▸ **CHALLENGE**: Find and copy each line of the records where the string "Python" shows up.

━━ ENTRIES SUPPLIED

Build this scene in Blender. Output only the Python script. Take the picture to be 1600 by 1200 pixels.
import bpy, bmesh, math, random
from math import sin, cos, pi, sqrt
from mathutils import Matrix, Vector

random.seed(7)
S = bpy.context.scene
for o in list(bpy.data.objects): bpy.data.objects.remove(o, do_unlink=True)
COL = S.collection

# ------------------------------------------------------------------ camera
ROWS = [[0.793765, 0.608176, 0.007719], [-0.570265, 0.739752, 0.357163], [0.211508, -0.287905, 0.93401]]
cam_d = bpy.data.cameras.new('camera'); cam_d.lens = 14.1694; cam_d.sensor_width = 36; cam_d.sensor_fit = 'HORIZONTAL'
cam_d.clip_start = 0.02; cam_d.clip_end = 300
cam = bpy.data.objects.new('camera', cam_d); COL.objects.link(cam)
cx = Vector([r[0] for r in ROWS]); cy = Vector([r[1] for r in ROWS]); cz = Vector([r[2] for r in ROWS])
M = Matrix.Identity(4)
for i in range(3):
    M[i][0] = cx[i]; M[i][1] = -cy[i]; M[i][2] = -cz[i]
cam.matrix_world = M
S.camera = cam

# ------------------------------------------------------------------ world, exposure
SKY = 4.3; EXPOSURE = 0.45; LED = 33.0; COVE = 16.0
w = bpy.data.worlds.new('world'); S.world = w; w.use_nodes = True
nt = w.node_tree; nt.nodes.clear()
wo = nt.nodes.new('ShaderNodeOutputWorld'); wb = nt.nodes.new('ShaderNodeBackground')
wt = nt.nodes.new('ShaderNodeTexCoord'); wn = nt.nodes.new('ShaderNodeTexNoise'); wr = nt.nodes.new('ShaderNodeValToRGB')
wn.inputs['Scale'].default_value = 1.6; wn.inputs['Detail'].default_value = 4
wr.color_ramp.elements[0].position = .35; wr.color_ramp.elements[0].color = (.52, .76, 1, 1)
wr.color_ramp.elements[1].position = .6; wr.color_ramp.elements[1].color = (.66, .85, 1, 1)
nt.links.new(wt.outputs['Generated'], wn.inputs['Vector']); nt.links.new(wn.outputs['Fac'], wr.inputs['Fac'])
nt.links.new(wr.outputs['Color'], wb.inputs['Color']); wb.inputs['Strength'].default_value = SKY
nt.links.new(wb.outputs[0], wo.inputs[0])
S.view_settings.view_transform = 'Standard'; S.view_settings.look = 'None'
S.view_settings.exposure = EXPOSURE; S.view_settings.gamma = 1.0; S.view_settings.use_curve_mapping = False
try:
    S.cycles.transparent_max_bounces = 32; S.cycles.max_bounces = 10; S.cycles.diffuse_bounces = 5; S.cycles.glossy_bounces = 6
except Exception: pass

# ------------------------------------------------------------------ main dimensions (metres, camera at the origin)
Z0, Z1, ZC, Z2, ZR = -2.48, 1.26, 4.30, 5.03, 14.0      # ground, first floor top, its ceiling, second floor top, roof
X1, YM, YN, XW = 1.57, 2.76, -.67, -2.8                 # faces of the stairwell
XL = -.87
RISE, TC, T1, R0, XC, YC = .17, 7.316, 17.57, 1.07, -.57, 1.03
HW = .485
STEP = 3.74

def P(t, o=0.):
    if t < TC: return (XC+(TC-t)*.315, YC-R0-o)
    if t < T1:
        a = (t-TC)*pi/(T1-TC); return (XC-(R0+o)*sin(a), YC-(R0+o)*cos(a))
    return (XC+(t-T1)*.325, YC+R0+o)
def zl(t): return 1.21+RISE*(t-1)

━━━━
━━ ENTRIES SUPPLIED

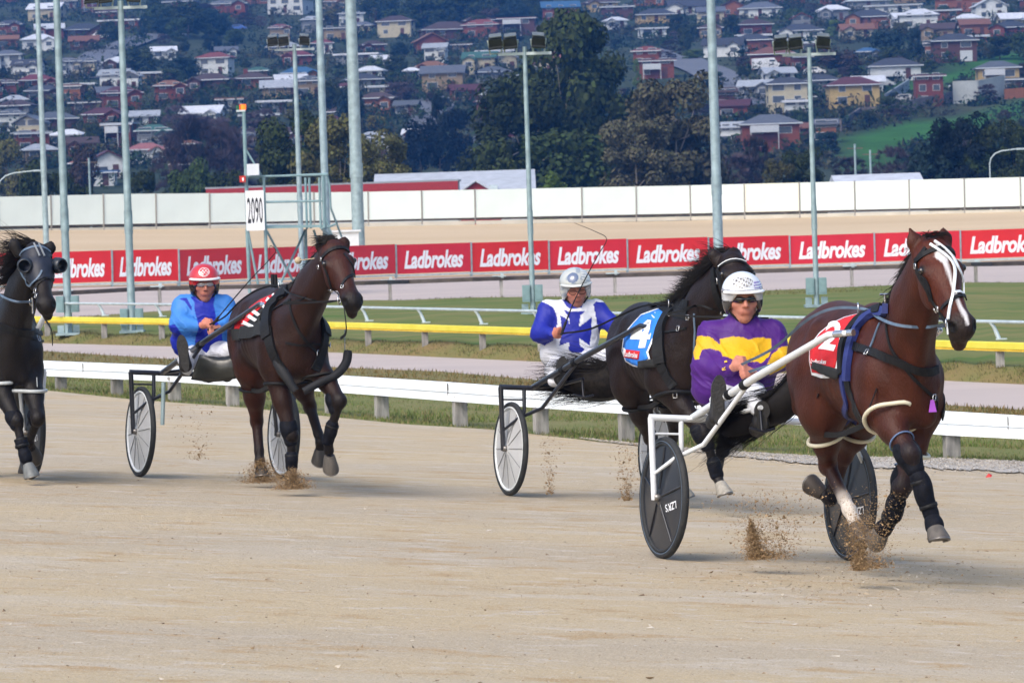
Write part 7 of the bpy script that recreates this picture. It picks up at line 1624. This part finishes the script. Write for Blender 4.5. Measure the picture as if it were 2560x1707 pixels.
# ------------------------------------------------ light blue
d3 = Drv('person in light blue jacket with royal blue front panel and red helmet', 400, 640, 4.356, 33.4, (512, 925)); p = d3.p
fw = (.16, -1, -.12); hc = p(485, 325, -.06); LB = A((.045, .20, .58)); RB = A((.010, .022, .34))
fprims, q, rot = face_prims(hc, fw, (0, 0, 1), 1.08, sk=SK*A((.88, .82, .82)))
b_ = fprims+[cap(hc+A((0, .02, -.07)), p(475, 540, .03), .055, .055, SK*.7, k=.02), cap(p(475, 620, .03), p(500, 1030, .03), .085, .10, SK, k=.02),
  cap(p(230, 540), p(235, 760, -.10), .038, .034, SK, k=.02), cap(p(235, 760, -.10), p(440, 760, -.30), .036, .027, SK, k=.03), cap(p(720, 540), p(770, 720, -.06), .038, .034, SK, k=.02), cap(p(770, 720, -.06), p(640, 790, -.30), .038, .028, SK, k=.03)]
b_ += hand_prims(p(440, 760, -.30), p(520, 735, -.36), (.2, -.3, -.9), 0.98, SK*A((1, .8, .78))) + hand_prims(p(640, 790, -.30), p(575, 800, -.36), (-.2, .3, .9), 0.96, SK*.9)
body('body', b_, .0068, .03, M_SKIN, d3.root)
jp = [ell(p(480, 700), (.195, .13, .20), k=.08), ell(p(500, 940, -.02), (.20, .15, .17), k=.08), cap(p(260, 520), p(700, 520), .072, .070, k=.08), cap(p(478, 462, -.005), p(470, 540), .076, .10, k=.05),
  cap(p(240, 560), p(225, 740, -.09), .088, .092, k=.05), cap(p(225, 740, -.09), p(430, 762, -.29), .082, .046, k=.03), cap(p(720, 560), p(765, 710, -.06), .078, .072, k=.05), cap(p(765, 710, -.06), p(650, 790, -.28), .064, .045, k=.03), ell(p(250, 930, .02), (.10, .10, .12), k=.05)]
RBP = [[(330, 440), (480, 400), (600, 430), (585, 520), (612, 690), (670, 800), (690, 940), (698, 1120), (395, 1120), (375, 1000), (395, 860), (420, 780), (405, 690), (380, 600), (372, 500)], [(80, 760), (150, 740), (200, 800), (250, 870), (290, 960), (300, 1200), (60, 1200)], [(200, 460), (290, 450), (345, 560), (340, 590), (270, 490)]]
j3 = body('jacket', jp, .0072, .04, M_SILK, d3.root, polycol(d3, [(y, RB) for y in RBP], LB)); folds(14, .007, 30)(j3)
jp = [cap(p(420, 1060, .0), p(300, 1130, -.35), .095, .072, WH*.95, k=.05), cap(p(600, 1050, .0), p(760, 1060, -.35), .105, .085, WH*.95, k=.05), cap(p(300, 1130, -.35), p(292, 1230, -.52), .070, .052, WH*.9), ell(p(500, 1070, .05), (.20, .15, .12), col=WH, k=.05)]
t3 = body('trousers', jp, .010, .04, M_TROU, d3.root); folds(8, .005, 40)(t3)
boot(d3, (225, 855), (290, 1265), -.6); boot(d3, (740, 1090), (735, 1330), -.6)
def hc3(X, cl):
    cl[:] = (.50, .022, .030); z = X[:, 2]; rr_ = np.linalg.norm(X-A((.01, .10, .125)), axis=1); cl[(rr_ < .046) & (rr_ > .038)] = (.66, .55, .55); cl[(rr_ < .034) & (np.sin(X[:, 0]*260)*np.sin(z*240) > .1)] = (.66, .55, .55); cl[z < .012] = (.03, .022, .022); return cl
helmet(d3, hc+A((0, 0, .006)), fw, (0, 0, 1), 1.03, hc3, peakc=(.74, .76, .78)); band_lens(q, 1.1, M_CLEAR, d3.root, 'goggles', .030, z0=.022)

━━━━
━━ ENTRIES SUPPLIED

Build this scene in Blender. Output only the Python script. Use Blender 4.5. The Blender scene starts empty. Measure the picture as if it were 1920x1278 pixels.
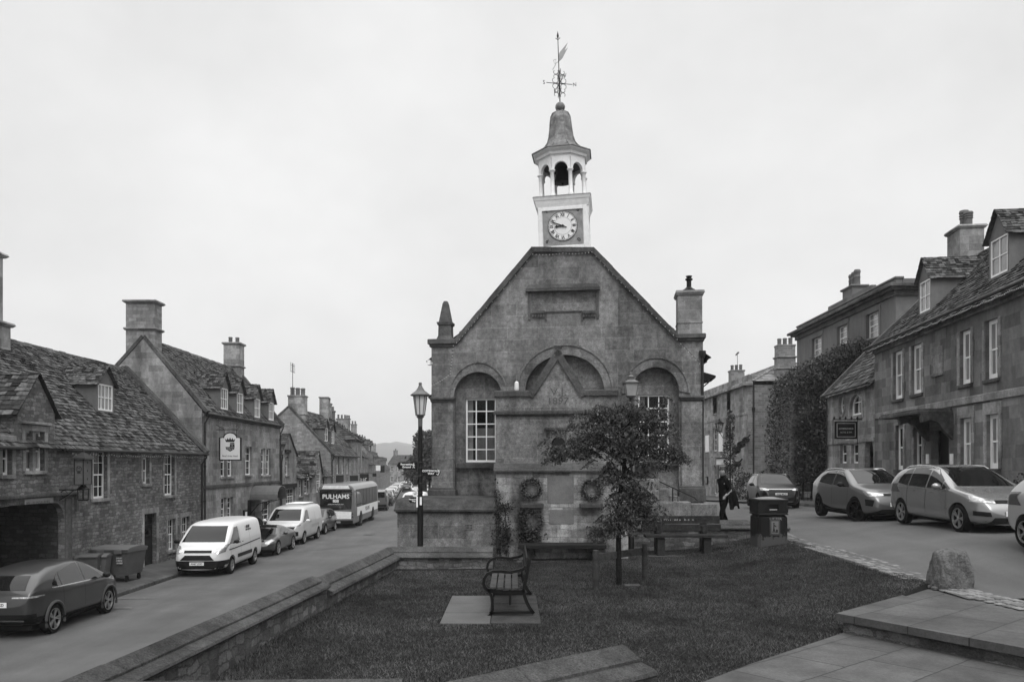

━━━━

▸ **RESULT BELOW**:
Build this scene in Blender. Output only the Python script. Take the picture to be 1600 by 1200 pixels.
Build this scene in Blender. Output only the Python script. Use Blender 4.5. The Blender scene starts empty. Measure the picture as if it were 1920x1278 pixels.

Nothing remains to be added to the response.